• _Dataset excerpt_
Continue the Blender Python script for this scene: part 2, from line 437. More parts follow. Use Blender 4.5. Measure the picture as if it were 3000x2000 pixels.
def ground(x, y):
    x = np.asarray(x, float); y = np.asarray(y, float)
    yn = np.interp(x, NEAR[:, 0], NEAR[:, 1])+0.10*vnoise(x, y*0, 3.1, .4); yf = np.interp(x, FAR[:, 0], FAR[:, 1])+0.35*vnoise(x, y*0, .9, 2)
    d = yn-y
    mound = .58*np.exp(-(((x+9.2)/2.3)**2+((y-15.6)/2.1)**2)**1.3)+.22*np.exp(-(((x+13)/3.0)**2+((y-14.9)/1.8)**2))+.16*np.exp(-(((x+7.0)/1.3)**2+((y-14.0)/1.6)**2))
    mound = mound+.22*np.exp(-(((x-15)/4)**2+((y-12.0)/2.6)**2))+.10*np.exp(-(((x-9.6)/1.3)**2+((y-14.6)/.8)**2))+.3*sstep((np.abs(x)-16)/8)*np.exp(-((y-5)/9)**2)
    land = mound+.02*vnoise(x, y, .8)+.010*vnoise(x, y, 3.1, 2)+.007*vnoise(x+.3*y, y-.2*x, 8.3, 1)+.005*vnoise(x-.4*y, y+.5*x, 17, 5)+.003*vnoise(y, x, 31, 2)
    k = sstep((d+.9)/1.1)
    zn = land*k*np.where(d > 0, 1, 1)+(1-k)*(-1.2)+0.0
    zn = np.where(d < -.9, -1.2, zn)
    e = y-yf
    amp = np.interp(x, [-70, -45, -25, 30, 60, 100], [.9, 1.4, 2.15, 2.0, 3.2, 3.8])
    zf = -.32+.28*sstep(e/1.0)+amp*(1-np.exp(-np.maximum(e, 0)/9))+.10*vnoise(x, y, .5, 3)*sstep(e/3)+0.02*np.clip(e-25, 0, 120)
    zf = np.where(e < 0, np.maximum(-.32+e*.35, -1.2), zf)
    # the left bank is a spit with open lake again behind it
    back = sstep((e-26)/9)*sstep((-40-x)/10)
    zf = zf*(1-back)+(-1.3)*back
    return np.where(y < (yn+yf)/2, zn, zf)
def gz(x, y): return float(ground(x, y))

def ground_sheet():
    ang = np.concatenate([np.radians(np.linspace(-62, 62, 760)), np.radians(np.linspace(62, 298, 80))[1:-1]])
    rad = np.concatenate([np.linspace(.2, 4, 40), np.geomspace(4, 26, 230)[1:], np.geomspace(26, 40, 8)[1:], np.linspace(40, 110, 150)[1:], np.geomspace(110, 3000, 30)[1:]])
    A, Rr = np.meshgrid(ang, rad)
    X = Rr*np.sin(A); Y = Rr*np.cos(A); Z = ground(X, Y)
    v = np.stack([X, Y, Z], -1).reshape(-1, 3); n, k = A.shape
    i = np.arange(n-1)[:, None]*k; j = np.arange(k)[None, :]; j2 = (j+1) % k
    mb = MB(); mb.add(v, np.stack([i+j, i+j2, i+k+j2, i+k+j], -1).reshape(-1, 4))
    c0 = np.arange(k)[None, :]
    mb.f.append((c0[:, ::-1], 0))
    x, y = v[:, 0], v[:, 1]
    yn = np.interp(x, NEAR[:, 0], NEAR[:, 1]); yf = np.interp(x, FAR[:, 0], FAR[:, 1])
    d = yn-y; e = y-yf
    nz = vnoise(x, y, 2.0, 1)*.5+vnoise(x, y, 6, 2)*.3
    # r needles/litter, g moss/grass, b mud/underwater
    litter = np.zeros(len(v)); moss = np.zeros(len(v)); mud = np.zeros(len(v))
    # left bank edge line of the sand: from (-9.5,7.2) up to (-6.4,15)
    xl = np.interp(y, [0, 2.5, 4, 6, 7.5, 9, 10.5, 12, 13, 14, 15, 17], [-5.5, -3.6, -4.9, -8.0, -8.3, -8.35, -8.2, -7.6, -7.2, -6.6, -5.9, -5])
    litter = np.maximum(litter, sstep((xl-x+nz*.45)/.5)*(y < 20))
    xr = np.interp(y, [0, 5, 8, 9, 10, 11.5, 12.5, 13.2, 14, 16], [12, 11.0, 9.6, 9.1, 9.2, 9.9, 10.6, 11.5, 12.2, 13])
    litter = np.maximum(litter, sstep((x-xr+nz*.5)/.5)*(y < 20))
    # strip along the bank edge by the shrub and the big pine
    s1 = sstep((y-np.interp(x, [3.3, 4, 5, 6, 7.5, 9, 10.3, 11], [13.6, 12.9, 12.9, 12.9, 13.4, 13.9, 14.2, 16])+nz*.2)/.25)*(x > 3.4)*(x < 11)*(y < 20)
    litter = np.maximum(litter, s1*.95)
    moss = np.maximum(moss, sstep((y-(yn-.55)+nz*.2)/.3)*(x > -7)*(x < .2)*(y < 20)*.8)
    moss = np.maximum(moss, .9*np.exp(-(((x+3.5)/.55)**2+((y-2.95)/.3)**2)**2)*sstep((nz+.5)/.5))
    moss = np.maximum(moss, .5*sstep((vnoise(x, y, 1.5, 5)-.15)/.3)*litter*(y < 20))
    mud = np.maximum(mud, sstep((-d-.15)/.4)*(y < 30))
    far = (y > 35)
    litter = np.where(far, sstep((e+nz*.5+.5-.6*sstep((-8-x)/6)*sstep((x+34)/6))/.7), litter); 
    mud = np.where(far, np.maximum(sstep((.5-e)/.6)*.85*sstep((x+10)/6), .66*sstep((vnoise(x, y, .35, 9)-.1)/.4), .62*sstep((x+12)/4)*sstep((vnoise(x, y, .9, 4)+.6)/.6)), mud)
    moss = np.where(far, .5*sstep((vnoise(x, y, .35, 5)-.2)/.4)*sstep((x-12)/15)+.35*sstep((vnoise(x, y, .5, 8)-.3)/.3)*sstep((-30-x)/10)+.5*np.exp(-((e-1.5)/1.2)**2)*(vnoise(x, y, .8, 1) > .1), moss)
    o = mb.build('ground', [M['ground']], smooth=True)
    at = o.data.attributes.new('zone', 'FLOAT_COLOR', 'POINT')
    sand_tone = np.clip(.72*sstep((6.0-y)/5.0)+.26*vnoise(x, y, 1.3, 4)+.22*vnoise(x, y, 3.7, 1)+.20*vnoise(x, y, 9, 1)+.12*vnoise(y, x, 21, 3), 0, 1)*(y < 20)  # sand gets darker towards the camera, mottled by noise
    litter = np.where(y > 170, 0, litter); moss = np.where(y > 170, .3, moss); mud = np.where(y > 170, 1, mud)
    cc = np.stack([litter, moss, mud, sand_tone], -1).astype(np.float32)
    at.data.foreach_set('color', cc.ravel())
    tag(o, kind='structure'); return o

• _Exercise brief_
Transcribe the data above in full, exactly.

• _Answer for the task_
Continue the Blender Python script for this scene: part 2, from line 437. More parts follow. Use Blender 4.5. Measure the picture as if it were 3000x2000 pixels.
def ground(x, y):
    x = np.asarray(x, float); y = np.asarray(y, float)
    yn = np.interp(x, NEAR[:, 0], NEAR[:, 1])+0.10*vnoise(x, y*0, 3.1, .4); yf = np.interp(x, FAR[:, 0], FAR[:, 1])+0.35*vnoise(x, y*0, .9, 2)
    d = yn-y
    mound = .58*np.exp(-(((x+9.2)/2.3)**2+((y-15.6)/2.1)**2)**1.3)+.22*np.exp(-(((x+13)/3.0)**2+((y-14.9)/1.8)**2))+.16*np.exp(-(((x+7.0)/1.3)**2+((y-14.0)/1.6)**2))
    mound = mound+.22*np.exp(-(((x-15)/4)**2+((y-12.0)/2.6)**2))+.10*np.exp(-(((x-9.6)/1.3)**2+((y-14.6)/.8)**2))+.3*sstep((np.abs(x)-16)/8)*np.exp(-((y-5)/9)**2)
    land = mound+.02*vnoise(x, y, .8)+.010*vnoise(x, y, 3.1, 2)+.007*vnoise(x+.3*y, y-.2*x, 8.3, 1)+.005*vnoise(x-.4*y, y+.5*x, 17, 5)+.003*vnoise(y, x, 31, 2)
    k = sstep((d+.9)/1.1)
    zn = land*k*np.where(d > 0, 1, 1)+(1-k)*(-1.2)+0.0
    zn = np.where(d < -.9, -1.2, zn)
    e = y-yf
    amp = np.interp(x, [-70, -45, -25, 30, 60, 100], [.9, 1.4, 2.15, 2.0, 3.2, 3.8])
    zf = -.32+.28*sstep(e/1.0)+amp*(1-np.exp(-np.maximum(e, 0)/9))+.10*vnoise(x, y, .5, 3)*sstep(e/3)+0.02*np.clip(e-25, 0, 120)
    zf = np.where(e < 0, np.maximum(-.32+e*.35, -1.2), zf)
    # the left bank is a spit with open lake again behind it
    back = sstep((e-26)/9)*sstep((-40-x)/10)
    zf = zf*(1-back)+(-1.3)*back
    return np.where(y < (yn+yf)/2, zn, zf)
def gz(x, y): return float(ground(x, y))

def ground_sheet():
    ang = np.concatenate([np.radians(np.linspace(-62, 62, 760)), np.radians(np.linspace(62, 298, 80))[1:-1]])
    rad = np.concatenate([np.linspace(.2, 4, 40), np.geomspace(4, 26, 230)[1:], np.geomspace(26, 40, 8)[1:], np.linspace(40, 110, 150)[1:], np.geomspace(110, 3000, 30)[1:]])
    A, Rr = np.meshgrid(ang, rad)
    X = Rr*np.sin(A); Y = Rr*np.cos(A); Z = ground(X, Y)
    v = np.stack([X, Y, Z], -1).reshape(-1, 3); n, k = A.shape
    i = np.arange(n-1)[:, None]*k; j = np.arange(k)[None, :]; j2 = (j+1) % k
    mb = MB(); mb.add(v, np.stack([i+j, i+j2, i+k+j2, i+k+j], -1).reshape(-1, 4))
    c0 = np.arange(k)[None, :]
    mb.f.append((c0[:, ::-1], 0))
    x, y = v[:, 0], v[:, 1]
    yn = np.interp(x, NEAR[:, 0], NEAR[:, 1]); yf = np.interp(x, FAR[:, 0], FAR[:, 1])
    d = yn-y; e = y-yf
    nz = vnoise(x, y, 2.0, 1)*.5+vnoise(x, y, 6, 2)*.3
    # r needles/litter, g moss/grass, b mud/underwater
    litter = np.zeros(len(v)); moss = np.zeros(len(v)); mud = np.zeros(len(v))
    # left bank edge line of the sand: from (-9.5,7.2) up to (-6.4,15)
    xl = np.interp(y, [0, 2.5, 4, 6, 7.5, 9, 10.5, 12, 13, 14, 15, 17], [-5.5, -3.6, -4.9, -8.0, -8.3, -8.35, -8.2, -7.6, -7.2, -6.6, -5.9, -5])
    litter = np.maximum(litter, sstep((xl-x+nz*.45)/.5)*(y < 20))
    xr = np.interp(y, [0, 5, 8, 9, 10, 11.5, 12.5, 13.2, 14, 16], [12, 11.0, 9.6, 9.1, 9.2, 9.9, 10.6, 11.5, 12.2, 13])
    litter = np.maximum(litter, sstep((x-xr+nz*.5)/.5)*(y < 20))
    # strip along the bank edge by the shrub and the big pine
    s1 = sstep((y-np.interp(x, [3.3, 4, 5, 6, 7.5, 9, 10.3, 11], [13.6, 12.9, 12.9, 12.9, 13.4, 13.9, 14.2, 16])+nz*.2)/.25)*(x > 3.4)*(x < 11)*(y < 20)
    litter = np.maximum(litter, s1*.95)
    moss = np.maximum(moss, sstep((y-(yn-.55)+nz*.2)/.3)*(x > -7)*(x < .2)*(y < 20)*.8)
    moss = np.maximum(moss, .9*np.exp(-(((x+3.5)/.55)**2+((y-2.95)/.3)**2)**2)*sstep((nz+.5)/.5))
    moss = np.maximum(moss, .5*sstep((vnoise(x, y, 1.5, 5)-.15)/.3)*litter*(y < 20))
    mud = np.maximum(mud, sstep((-d-.15)/.4)*(y < 30))
    far = (y > 35)
    litter = np.where(far, sstep((e+nz*.5+.5-.6*sstep((-8-x)/6)*sstep((x+34)/6))/.7), litter); 
    mud = np.where(far, np.maximum(sstep((.5-e)/.6)*.85*sstep((x+10)/6), .66*sstep((vnoise(x, y, .35, 9)-.1)/.4), .62*sstep((x+12)/4)*sstep((vnoise(x, y, .9, 4)+.6)/.6)), mud)
    moss = np.where(far, .5*sstep((vnoise(x, y, .35, 5)-.2)/.4)*sstep((x-12)/15)+.35*sstep((vnoise(x, y, .5, 8)-.3)/.3)*sstep((-30-x)/10)+.5*np.exp(-((e-1.5)/1.2)**2)*(vnoise(x, y, .8, 1) > .1), moss)
    o = mb.build('ground', [M['ground']], smooth=True)
    at = o.data.attributes.new('zone', 'FLOAT_COLOR', 'POINT')
    sand_tone = np.clip(.72*sstep((6.0-y)/5.0)+.26*vnoise(x, y, 1.3, 4)+.22*vnoise(x, y, 3.7, 1)+.20*vnoise(x, y, 9, 1)+.12*vnoise(y, x, 21, 3), 0, 1)*(y < 20)  # sand gets darker towards the camera, mottled by noise
    litter = np.where(y > 170, 0, litter); moss = np.where(y > 170, .3, moss); mud = np.where(y > 170, 1, mud)
    cc = np.stack([litter, moss, mud, sand_tone], -1).astype(np.float32)
    at.data.foreach_set('color', cc.ravel())
    tag(o, kind='structure'); return o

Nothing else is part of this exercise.